▶ **TASK TO COMPLETE**
Leaving the pictures out, print the lines from the first line of the listing through the line containing "scn.cycles.caustics_reflective = False;", exactly as they read, and no others.

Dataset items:
** start **

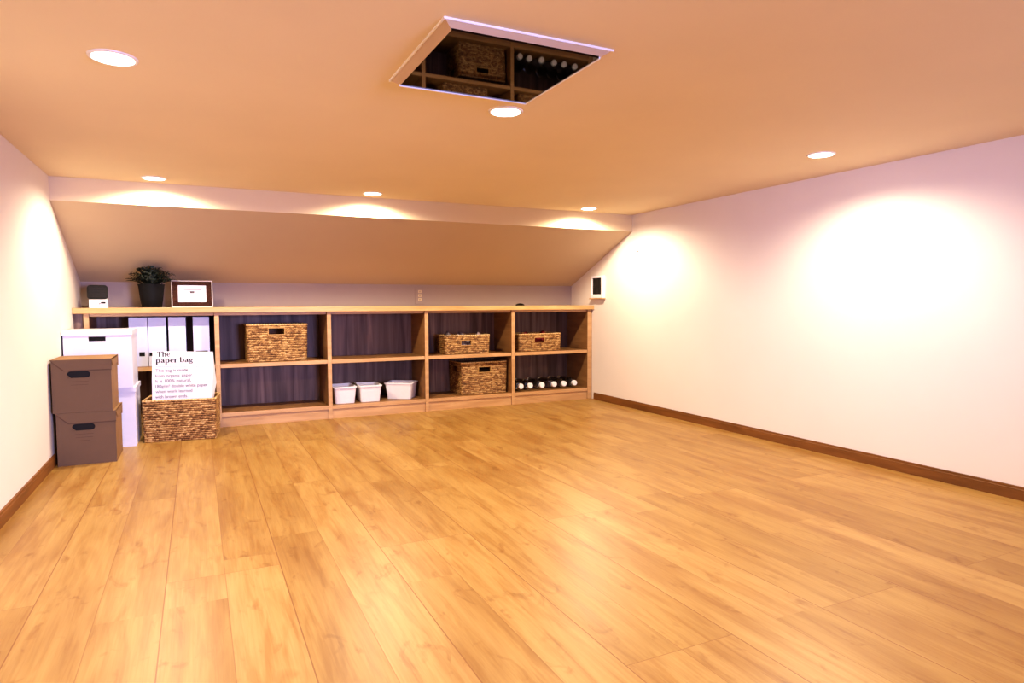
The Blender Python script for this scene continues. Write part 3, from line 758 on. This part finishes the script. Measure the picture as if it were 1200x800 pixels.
def spot(x, y, power, size=160, blend=.72):
    L = bpy.data.lights.new('downlight_beam', 'SPOT'); L.energy = power; L.color = WARM
    L.spot_size = math.radians(size); L.spot_blend = blend; L.shadow_soft_size = .02
    o = bpy.data.objects.new('downlight_beam', L); col.objects.link(o); o.location = (x, y, H-.027)
PW = 86
for x in LX: spot(x, LY[0], PW)
for x in LXf: spot(x, LY[1], PW*1.05, 168, .55)
for x, q in zip(LX, (.8, .9, .35)): spot(x, .22, PW*q)

# daylight through the window behind the camera
def daylight(x, target, e, w, h, sp):
    A = bpy.data.lights.new('window_daylight', 'AREA'); A.shape = 'RECTANGLE'; A.size = w; A.size_y = h
    A.energy = e; A.color = (.44, .47, 1.0); A.spread = math.radians(sp)
    ao = bpy.data.objects.new('window_daylight', A); col.objects.link(ao)
    ao.location = (x, Y0-.13, (wz0+wz1)/2)
    ao.rotation_euler = (Vector(target)-ao.location).to_track_quat('-Z', 'Y').to_euler()
daylight(1.25, (-.7, 4.3, .2), 42, .8, .85, 58)
daylight(.15, (2.9, 2.3, .85), 17, .8, .30, 42)
wd = bpy.data.worlds.new('World'); scn.world = wd; wd.use_nodes = True
wd.node_tree.nodes['Background'].inputs[0].default_value = (.35, .42, .8, 1); wd.node_tree.nodes['Background'].inputs[1].default_value = .25

# ------------------------------------------------------------------ camera
cam = bpy.data.cameras.new('camera'); co = bpy.data.objects.new('camera', cam); col.objects.link(co)
cam.sensor_width = 36; cam.lens = 766.31/1200*36; cam.clip_start = .02
R = Matrix.Rotation(-.4486, 4, 'Z') @ Matrix.Rotation(PI/2-.0581, 4, 'X') @ Matrix.Rotation(-.0037, 4, 'Z')
co.matrix_world = Matrix.Translation((0, 0, .7786)) @ R
scn.camera = co
scn.view_settings.view_transform = 'Standard'
scn.view_settings.look = 'Medium High Contrast'
scn.view_settings.exposure = -0.86
scn.cycles.use_denoising = True
scn.cycles.max_bounces = 10; scn.cycles.diffuse_bounces = 6; scn.cycles.glossy_bounces = 5; scn.cycles.transmission_bounces = 10
scn.cycles.sample_clamp_indirect = 6
scn.cycles.caustics_reflective = False; scn.cycles.caustics_refractive = False
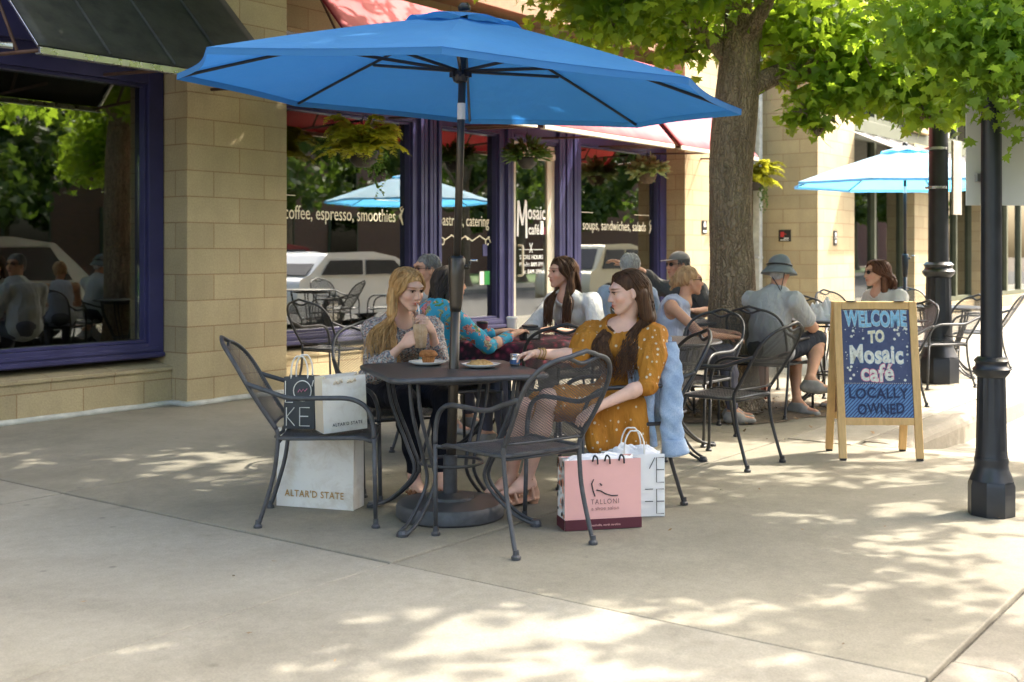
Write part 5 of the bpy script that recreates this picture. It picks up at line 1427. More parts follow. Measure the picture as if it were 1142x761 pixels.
# ---------------------------------------------- blonde woman sipping an iced coffee
def blonde():
    O = (-.64, 6.5, 0); J = seated(-.66, 6.52, -64, .96, .10, -.0, sh=.165)
    J['head'] = np.array((-.565, 6.33, 1.105)); J['neck'] = np.array((-.60, 6.42, .955)); J['chest'] = np.array((-.625, 6.49, .82))
    J['shR'] = np.array((-.765, 6.42, .875)); J['shL'] = np.array((-.445, 6.47, .875))
    J['elR'] = np.array((-.73, 6.235, .665)); J['wrR'] = np.array((-.575, 6.125, .815)); J['elL'] = np.array((-.395, 6.27, .71)); J['wrL'] = np.array((-.42, 6.135, .885))
    J['knR'] = np.array((-.565, 6.14, .535)); J['knL'] = np.array((-.36, 6.17, .535)); J['anR'] = np.array((-.52, 6.20, .115)); J['anL'] = np.array((-.385, 6.22, .115))
    r = person("blonde woman in a grey speckled blouse drinking iced coffee through a straw", O)
    Rm = frame_of(-48, -13, 0); v = Vol(); T = add_head(v, J['head'], Rm, .97)
    v.cone(J['neck'] - np.array((0, 0, .03)), T(0, -.028, -.055), .046, .042, .014)
    torso(v, J, -.006); 
    for n in 'LR': arm(v, J['sh' + n], J['el' + n], J['wr' + n], .93, -.003); leg(v, J['hip' + n], J['kn' + n], J['an' + n], .95, -.006); foot(v, J['an' + n], (.35, -.94, 0), .95)
    cup = np.array((-.478, 6.095, .80))                     # cup axis foot
    add_hand(v, J['wrR'], cup + np.array((-.01, -.02, .07)) - J['wrR'], (.75, .55, 0), (0, 0, 1), (.45, .75, .6), .01, .92)
    add_hand(v, J['wrL'], cup + np.array((.03, .0, .135)) - J['wrL'], (-.85, .2, -.1), (0, -.2, 1), (.5, .75, .6), .01, .92)
    VQ = v.mesh(.0042); col = face_tint(VQ[0], J['head'], Rm, .97, (.55, .38, .26), (.90, .45, .45))
    vol_obj("body", VQ, M['skin_fair'], r, O, col); eyes(r, T, 1, O)
    v = Vol(); torso(v, J, .016); 
    for n in 'LR':
        a, e, w = J['sh' + n], J['el' + n], J['wr' + n]; q = e * .52 + w * .48
        v.cone(a, e, .062, .062, .03); v.cone(e, q, .060, .043, .025); v.cone(e * .62 + w * .38, e * .5 + w * .5, .046, .044, .01)
    v.ell(J['pelvis'] + np.array((0, 0, .05)), (.185, .15, .11), None, .04)
    nk = J['neck']; d1 = ridge(.0075, 20, 2, (1, 1, .5)); d2 = wob(.0012, 120, 8)
    vol_obj("blouse", v.mesh(.0055, lambda x, y, z: d1(x, y, z) + d2(x, y, z), lambda x, y, z: np.maximum(.075 - np.sqrt((x - nk[0] - .02) ** 2 + (y - nk[1] + .055) ** 2 + (.8 * (z - nk[2] - .015)) ** 2), .50 - z)), M['speckle'], r, O)
    v = Vol(); v.ell(J['pelvis'], (.170, .135, .11), None, .04)
    for n in 'LR': leg(v, J['hip' + n], J['kn' + n], J['an' + n] + np.array((0, 0, .035)), .97, .007)
    vol_obj("jeans", v.mesh(.007, wob(.003, 45, 4)), M['jeans'], r, O)
    for n in 'LR':
        an = J['an' + n]; d = unit((.35, -.94, 0)); b = MB(); u = np.array((0, 0, 1.0)); sd = np.cross(d, u)
        S_ = Vol(); S_.cone(an - u * .095 - d * .045, an - u * .095 + d * .155, .036, .040, .01, flat=u, ff=.32)
        for q in (.045, .10): S_.cone(an - u * (.078) + d * q - sd * .036, an - u * (.040 + .12 * (q - .045)) + d * q, .009, .010, .012); S_.cone(an - u * (.078) + d * q + sd * .036, an - u * (.040 + .12 * (q - .045)) + d * q, .009, .010, .012)
        vol_obj("sandal", S_.mesh(.0045), M['leather'], r, O)
    def falls(az, rn):
        c = np.array(J['head']); s = 1 if az > 0 else -1      # +az = her right = viewer's left
        if s > 0:
            k = rn.uniform(0, 1); b0 = T(.083 + .012 * k, .012 - .06 * k, -.07); b1 = T(.10 - .01 * k, .04 - .05 * k, -.15)
            e1 = np.array((-.70 + .07 * rn.uniform(-1, 1), 6.315 + .04 * rn.uniform(-1, 1), .875)); e2 = e1 + np.array((.0 + rn.uniform(-.04, .03), -.045, -.10)); e3 = e2 + np.array((.01 + rn.uniform(-.03, .03), -.02, -.05 - .07 * rn.random()))
            return [b0, b1, e1, e2, e3]
        b0 = T(-.080, -.03 + .02 * rn.uniform(-1, 1), -.07); b1 = T(-.075, -.07, -.14)
        e1 = np.array((-.53 + .05 * rn.uniform(-1, 1), 6.50, .90)); return [b0, b1, e1, e1 + np.array((.0, .03, -.10))]
    v = Vol(); v.ell(T(0, -.020, .030), np.array((.078, .098, .088)), Rm, .01); v.cone(T(.075, -.02, -.02), T(.088, .0, -.14), .026, .03, .02); v.cone(T(-.07, -.04, -.02), T(-.07, -.06, -.14), .028, .03, .02); v.cone(T(0, -.08, 0), T(0, -.085, -.15), .05, .04, .03)
    fc = T(0, .085, -.03)
    hv = v.mesh(.0055, None, lambda x, y, z: .088 - np.sqrt((x - fc[0]) ** 2 + (y - fc[1]) ** 2 + (z - fc[2]) ** 2))
    h = vol_obj("hair", hv, M['h_blonde'], r, O); strands("hair_strands", M['h_blonde'], h, O, long_hair(T, falls, 640, .010, 3, 48), .0027)
    return T
Tb = blonde()
# the coffee cup (held, so a thing of its own)
t = NT("clear_plastic"); M['plastic'] = t.done(t.n("ShaderNodeMixShader", inp={0: .09, 1: t.n("ShaderNodeBsdfTransparent", inp={'Color': (.95, .95, .95, 1)}).outputs[0], 2: t.n("ShaderNodeBsdfGlossy", inp={'Roughness': .08}).outputs[0]}).outputs[0])
M['latte'] = crumb("iced_latte", (.50, .30, .15), (.78, .58, .38), 16)
cp = thing("iced_coffee", "clear plastic cup of iced latte held by the blonde woman", "drink", (-.478, 6.095, .80))
b = MB(); b.lathe([(.029, 0), (.031, .002), (.044, .15), (.046, .153), (.044, .156)], 28); b.build("cup_wall", M['plastic'], cp, smooth=True)
b = MB(); b.lathe([(.0, .003), (.0285, .003), (.0415, .128), (.0, .128)], 28); b.build("latte", M['latte'], cp, smooth=True)
b = MB(); b.lathe([(.046, .150), (.047, .158), (.044, .162), (.030, .186), (.012, .194), (.011, .194)], 24); b.build("dome_lid", M['plastic'], cp, smooth=True)
mouth = Tb(0, .098, -.062) - np.array((-.478, 6.095, .80))
b = MB(); b.tube([(.005, .0, .06), tuple(mouth * .55 + np.array((0, 0, .09))), tuple(mouth)], .0042, 8); b.build("straw", M['white_ceramic'], cp, smooth=True)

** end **

▶ **TASK OUTPUT**
The Blender Python script for this scene continues. Write part 3, from line 758 on. This part finishes the script. Measure the picture as if it were 1200x800 pixels.
def spot(x, y, power, size=160, blend=.72):
    L = bpy.data.lights.new('downlight_beam', 'SPOT'); L.energy = power; L.color = WARM
    L.spot_size = math.radians(size); L.spot_blend = blend; L.shadow_soft_size = .02
    o = bpy.data.objects.new('downlight_beam', L); col.objects.link(o); o.location = (x, y, H-.027)
PW = 86
for x in LX: spot(x, LY[0], PW)
for x in LXf: spot(x, LY[1], PW*1.05, 168, .55)
for x, q in zip(LX, (.8, .9, .35)): spot(x, .22, PW*q)

# daylight through the window behind the camera
def daylight(x, target, e, w, h, sp):
    A = bpy.data.lights.new('window_daylight', 'AREA'); A.shape = 'RECTANGLE'; A.size = w; A.size_y = h
    A.energy = e; A.color = (.44, .47, 1.0); A.spread = math.radians(sp)
    ao = bpy.data.objects.new('window_daylight', A); col.objects.link(ao)
    ao.location = (x, Y0-.13, (wz0+wz1)/2)
    ao.rotation_euler = (Vector(target)-ao.location).to_track_quat('-Z', 'Y').to_euler()
daylight(1.25, (-.7, 4.3, .2), 42, .8, .85, 58)
daylight(.15, (2.9, 2.3, .85), 17, .8, .30, 42)
wd = bpy.data.worlds.new('World'); scn.world = wd; wd.use_nodes = True
wd.node_tree.nodes['Background'].inputs[0].default_value = (.35, .42, .8, 1); wd.node_tree.nodes['Background'].inputs[1].default_value = .25

# ------------------------------------------------------------------ camera
cam = bpy.data.cameras.new('camera'); co = bpy.data.objects.new('camera', cam); col.objects.link(co)
cam.sensor_width = 36; cam.lens = 766.31/1200*36; cam.clip_start = .02
R = Matrix.Rotation(-.4486, 4, 'Z') @ Matrix.Rotation(PI/2-.0581, 4, 'X') @ Matrix.Rotation(-.0037, 4, 'Z')
co.matrix_world = Matrix.Translation((0, 0, .7786)) @ R
scn.camera = co
scn.view_settings.view_transform = 'Standard'
scn.view_settings.look = 'Medium High Contrast'
scn.view_settings.exposure = -0.86
scn.cycles.use_denoising = True
scn.cycles.max_bounces = 10; scn.cycles.diffuse_bounces = 6; scn.cycles.glossy_bounces = 5; scn.cycles.transmission_bounces = 10
scn.cycles.sample_clamp_indirect = 6
scn.cycles.caustics_reflective = False; scn.cycles.caustics_refractive = False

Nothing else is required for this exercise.